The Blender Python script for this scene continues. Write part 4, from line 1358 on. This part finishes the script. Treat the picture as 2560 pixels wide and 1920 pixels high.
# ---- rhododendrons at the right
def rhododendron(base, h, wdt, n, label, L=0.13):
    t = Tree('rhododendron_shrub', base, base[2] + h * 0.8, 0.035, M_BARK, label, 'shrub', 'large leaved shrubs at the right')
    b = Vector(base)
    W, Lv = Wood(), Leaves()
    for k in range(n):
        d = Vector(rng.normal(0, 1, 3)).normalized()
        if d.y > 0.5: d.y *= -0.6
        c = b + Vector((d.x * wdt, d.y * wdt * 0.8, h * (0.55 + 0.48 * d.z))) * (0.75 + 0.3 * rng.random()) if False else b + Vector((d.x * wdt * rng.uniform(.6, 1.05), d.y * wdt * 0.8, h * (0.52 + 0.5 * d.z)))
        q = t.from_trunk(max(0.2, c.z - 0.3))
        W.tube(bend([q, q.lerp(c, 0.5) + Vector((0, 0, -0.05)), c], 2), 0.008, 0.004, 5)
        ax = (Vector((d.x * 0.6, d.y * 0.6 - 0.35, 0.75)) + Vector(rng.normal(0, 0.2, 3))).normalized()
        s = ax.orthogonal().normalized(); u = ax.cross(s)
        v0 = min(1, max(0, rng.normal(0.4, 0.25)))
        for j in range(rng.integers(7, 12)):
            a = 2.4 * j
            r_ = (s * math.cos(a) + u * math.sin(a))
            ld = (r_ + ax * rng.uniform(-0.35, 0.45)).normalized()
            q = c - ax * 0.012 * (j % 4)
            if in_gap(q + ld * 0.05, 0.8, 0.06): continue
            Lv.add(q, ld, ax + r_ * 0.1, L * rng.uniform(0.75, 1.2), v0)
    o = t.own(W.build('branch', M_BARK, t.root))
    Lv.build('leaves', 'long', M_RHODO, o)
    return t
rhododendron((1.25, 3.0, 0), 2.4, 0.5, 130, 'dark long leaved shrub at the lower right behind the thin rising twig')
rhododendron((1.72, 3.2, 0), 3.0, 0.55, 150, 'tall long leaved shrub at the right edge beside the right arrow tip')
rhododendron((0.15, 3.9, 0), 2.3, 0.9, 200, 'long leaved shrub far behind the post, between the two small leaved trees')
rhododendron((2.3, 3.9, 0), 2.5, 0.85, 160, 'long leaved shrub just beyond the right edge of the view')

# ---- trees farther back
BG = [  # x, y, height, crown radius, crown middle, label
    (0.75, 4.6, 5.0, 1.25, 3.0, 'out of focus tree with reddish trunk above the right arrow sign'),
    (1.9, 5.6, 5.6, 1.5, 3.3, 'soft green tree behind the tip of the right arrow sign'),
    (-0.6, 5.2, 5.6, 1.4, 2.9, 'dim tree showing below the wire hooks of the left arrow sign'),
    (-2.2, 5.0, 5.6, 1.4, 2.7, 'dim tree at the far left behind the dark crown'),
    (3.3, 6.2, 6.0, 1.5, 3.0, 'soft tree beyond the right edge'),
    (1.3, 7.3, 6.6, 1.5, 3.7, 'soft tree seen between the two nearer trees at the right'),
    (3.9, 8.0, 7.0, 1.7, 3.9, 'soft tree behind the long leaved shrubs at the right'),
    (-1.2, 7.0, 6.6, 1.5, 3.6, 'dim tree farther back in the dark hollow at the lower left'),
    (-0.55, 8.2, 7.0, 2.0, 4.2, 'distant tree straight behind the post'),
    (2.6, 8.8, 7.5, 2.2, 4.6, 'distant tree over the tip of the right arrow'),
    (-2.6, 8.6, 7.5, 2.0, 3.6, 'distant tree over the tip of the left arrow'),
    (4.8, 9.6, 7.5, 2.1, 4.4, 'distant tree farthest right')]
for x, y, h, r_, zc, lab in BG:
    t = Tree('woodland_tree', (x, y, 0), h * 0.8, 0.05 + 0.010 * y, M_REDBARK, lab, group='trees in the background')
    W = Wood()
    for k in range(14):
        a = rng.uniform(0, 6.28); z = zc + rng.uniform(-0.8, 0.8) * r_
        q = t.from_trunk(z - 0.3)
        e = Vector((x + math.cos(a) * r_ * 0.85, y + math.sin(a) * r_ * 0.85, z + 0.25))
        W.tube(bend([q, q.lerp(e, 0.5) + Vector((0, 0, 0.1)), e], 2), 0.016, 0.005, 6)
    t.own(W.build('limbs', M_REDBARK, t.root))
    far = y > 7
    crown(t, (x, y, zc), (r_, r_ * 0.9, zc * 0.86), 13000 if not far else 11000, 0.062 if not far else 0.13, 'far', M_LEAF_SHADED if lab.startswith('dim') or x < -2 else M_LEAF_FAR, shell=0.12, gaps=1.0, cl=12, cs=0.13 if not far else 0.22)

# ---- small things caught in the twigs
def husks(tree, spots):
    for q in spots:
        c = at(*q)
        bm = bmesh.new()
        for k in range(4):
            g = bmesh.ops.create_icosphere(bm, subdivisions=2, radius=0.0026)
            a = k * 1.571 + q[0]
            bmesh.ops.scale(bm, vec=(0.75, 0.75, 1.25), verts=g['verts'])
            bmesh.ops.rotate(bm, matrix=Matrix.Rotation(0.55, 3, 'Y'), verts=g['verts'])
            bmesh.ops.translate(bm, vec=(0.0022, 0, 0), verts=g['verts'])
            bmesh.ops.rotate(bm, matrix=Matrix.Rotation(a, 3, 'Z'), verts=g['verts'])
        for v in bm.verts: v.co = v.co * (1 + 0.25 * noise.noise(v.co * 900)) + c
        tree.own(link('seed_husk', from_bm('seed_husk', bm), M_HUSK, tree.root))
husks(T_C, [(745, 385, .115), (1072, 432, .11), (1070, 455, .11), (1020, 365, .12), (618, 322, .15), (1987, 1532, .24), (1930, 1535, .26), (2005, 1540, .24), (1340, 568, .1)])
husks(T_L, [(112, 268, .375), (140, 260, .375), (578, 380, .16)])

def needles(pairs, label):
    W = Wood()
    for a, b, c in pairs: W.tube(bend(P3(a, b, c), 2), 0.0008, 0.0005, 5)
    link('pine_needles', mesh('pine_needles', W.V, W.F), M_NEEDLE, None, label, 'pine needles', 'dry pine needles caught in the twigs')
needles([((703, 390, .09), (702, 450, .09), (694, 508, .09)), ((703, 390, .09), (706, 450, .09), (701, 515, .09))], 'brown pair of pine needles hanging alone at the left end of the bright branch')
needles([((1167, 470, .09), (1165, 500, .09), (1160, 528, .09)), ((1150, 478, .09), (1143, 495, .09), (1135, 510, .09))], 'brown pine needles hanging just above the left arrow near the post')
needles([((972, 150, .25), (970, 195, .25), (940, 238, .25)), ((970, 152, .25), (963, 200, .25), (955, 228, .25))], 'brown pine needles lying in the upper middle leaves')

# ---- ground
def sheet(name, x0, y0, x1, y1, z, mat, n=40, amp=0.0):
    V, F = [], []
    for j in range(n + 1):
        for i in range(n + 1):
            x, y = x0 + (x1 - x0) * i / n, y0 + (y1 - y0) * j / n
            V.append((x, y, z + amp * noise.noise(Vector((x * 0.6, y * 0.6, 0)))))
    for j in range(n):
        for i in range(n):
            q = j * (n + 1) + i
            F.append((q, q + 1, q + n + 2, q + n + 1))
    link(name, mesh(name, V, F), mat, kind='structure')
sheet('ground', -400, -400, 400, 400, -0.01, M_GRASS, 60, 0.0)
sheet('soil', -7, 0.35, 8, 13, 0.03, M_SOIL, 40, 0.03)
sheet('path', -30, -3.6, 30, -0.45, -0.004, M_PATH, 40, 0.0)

◆ Directive ◆
Extract the complete data, matching each line exactly.

◆ Solution to the exercise ◆
The Blender Python script for this scene continues. Write part 4, from line 1358 on. This part finishes the script. Treat the picture as 2560 pixels wide and 1920 pixels high.
# ---- rhododendrons at the right
def rhododendron(base, h, wdt, n, label, L=0.13):
    t = Tree('rhododendron_shrub', base, base[2] + h * 0.8, 0.035, M_BARK, label, 'shrub', 'large leaved shrubs at the right')
    b = Vector(base)
    W, Lv = Wood(), Leaves()
    for k in range(n):
        d = Vector(rng.normal(0, 1, 3)).normalized()
        if d.y > 0.5: d.y *= -0.6
        c = b + Vector((d.x * wdt, d.y * wdt * 0.8, h * (0.55 + 0.48 * d.z))) * (0.75 + 0.3 * rng.random()) if False else b + Vector((d.x * wdt * rng.uniform(.6, 1.05), d.y * wdt * 0.8, h * (0.52 + 0.5 * d.z)))
        q = t.from_trunk(max(0.2, c.z - 0.3))
        W.tube(bend([q, q.lerp(c, 0.5) + Vector((0, 0, -0.05)), c], 2), 0.008, 0.004, 5)
        ax = (Vector((d.x * 0.6, d.y * 0.6 - 0.35, 0.75)) + Vector(rng.normal(0, 0.2, 3))).normalized()
        s = ax.orthogonal().normalized(); u = ax.cross(s)
        v0 = min(1, max(0, rng.normal(0.4, 0.25)))
        for j in range(rng.integers(7, 12)):
            a = 2.4 * j
            r_ = (s * math.cos(a) + u * math.sin(a))
            ld = (r_ + ax * rng.uniform(-0.35, 0.45)).normalized()
            q = c - ax * 0.012 * (j % 4)
            if in_gap(q + ld * 0.05, 0.8, 0.06): continue
            Lv.add(q, ld, ax + r_ * 0.1, L * rng.uniform(0.75, 1.2), v0)
    o = t.own(W.build('branch', M_BARK, t.root))
    Lv.build('leaves', 'long', M_RHODO, o)
    return t
rhododendron((1.25, 3.0, 0), 2.4, 0.5, 130, 'dark long leaved shrub at the lower right behind the thin rising twig')
rhododendron((1.72, 3.2, 0), 3.0, 0.55, 150, 'tall long leaved shrub at the right edge beside the right arrow tip')
rhododendron((0.15, 3.9, 0), 2.3, 0.9, 200, 'long leaved shrub far behind the post, between the two small leaved trees')
rhododendron((2.3, 3.9, 0), 2.5, 0.85, 160, 'long leaved shrub just beyond the right edge of the view')

# ---- trees farther back
BG = [  # x, y, height, crown radius, crown middle, label
    (0.75, 4.6, 5.0, 1.25, 3.0, 'out of focus tree with reddish trunk above the right arrow sign'),
    (1.9, 5.6, 5.6, 1.5, 3.3, 'soft green tree behind the tip of the right arrow sign'),
    (-0.6, 5.2, 5.6, 1.4, 2.9, 'dim tree showing below the wire hooks of the left arrow sign'),
    (-2.2, 5.0, 5.6, 1.4, 2.7, 'dim tree at the far left behind the dark crown'),
    (3.3, 6.2, 6.0, 1.5, 3.0, 'soft tree beyond the right edge'),
    (1.3, 7.3, 6.6, 1.5, 3.7, 'soft tree seen between the two nearer trees at the right'),
    (3.9, 8.0, 7.0, 1.7, 3.9, 'soft tree behind the long leaved shrubs at the right'),
    (-1.2, 7.0, 6.6, 1.5, 3.6, 'dim tree farther back in the dark hollow at the lower left'),
    (-0.55, 8.2, 7.0, 2.0, 4.2, 'distant tree straight behind the post'),
    (2.6, 8.8, 7.5, 2.2, 4.6, 'distant tree over the tip of the right arrow'),
    (-2.6, 8.6, 7.5, 2.0, 3.6, 'distant tree over the tip of the left arrow'),
    (4.8, 9.6, 7.5, 2.1, 4.4, 'distant tree farthest right')]
for x, y, h, r_, zc, lab in BG:
    t = Tree('woodland_tree', (x, y, 0), h * 0.8, 0.05 + 0.010 * y, M_REDBARK, lab, group='trees in the background')
    W = Wood()
    for k in range(14):
        a = rng.uniform(0, 6.28); z = zc + rng.uniform(-0.8, 0.8) * r_
        q = t.from_trunk(z - 0.3)
        e = Vector((x + math.cos(a) * r_ * 0.85, y + math.sin(a) * r_ * 0.85, z + 0.25))
        W.tube(bend([q, q.lerp(e, 0.5) + Vector((0, 0, 0.1)), e], 2), 0.016, 0.005, 6)
    t.own(W.build('limbs', M_REDBARK, t.root))
    far = y > 7
    crown(t, (x, y, zc), (r_, r_ * 0.9, zc * 0.86), 13000 if not far else 11000, 0.062 if not far else 0.13, 'far', M_LEAF_SHADED if lab.startswith('dim') or x < -2 else M_LEAF_FAR, shell=0.12, gaps=1.0, cl=12, cs=0.13 if not far else 0.22)

# ---- small things caught in the twigs
def husks(tree, spots):
    for q in spots:
        c = at(*q)
        bm = bmesh.new()
        for k in range(4):
            g = bmesh.ops.create_icosphere(bm, subdivisions=2, radius=0.0026)
            a = k * 1.571 + q[0]
            bmesh.ops.scale(bm, vec=(0.75, 0.75, 1.25), verts=g['verts'])
            bmesh.ops.rotate(bm, matrix=Matrix.Rotation(0.55, 3, 'Y'), verts=g['verts'])
            bmesh.ops.translate(bm, vec=(0.0022, 0, 0), verts=g['verts'])
            bmesh.ops.rotate(bm, matrix=Matrix.Rotation(a, 3, 'Z'), verts=g['verts'])
        for v in bm.verts: v.co = v.co * (1 + 0.25 * noise.noise(v.co * 900)) + c
        tree.own(link('seed_husk', from_bm('seed_husk', bm), M_HUSK, tree.root))
husks(T_C, [(745, 385, .115), (1072, 432, .11), (1070, 455, .11), (1020, 365, .12), (618, 322, .15), (1987, 1532, .24), (1930, 1535, .26), (2005, 1540, .24), (1340, 568, .1)])
husks(T_L, [(112, 268, .375), (140, 260, .375), (578, 380, .16)])

def needles(pairs, label):
    W = Wood()
    for a, b, c in pairs: W.tube(bend(P3(a, b, c), 2), 0.0008, 0.0005, 5)
    link('pine_needles', mesh('pine_needles', W.V, W.F), M_NEEDLE, None, label, 'pine needles', 'dry pine needles caught in the twigs')
needles([((703, 390, .09), (702, 450, .09), (694, 508, .09)), ((703, 390, .09), (706, 450, .09), (701, 515, .09))], 'brown pair of pine needles hanging alone at the left end of the bright branch')
needles([((1167, 470, .09), (1165, 500, .09), (1160, 528, .09)), ((1150, 478, .09), (1143, 495, .09), (1135, 510, .09))], 'brown pine needles hanging just above the left arrow near the post')
needles([((972, 150, .25), (970, 195, .25), (940, 238, .25)), ((970, 152, .25), (963, 200, .25), (955, 228, .25))], 'brown pine needles lying in the upper middle leaves')

# ---- ground
def sheet(name, x0, y0, x1, y1, z, mat, n=40, amp=0.0):
    V, F = [], []
    for j in range(n + 1):
        for i in range(n + 1):
            x, y = x0 + (x1 - x0) * i / n, y0 + (y1 - y0) * j / n
            V.append((x, y, z + amp * noise.noise(Vector((x * 0.6, y * 0.6, 0)))))
    for j in range(n):
        for i in range(n):
            q = j * (n + 1) + i
            F.append((q, q + 1, q + n + 2, q + n + 1))
    link(name, mesh(name, V, F), mat, kind='structure')
sheet('ground', -400, -400, 400, 400, -0.01, M_GRASS, 60, 0.0)
sheet('soil', -7, 0.35, 8, 13, 0.03, M_SOIL, 40, 0.03)
sheet('path', -30, -3.6, 30, -0.45, -0.004, M_PATH, 40, 0.0)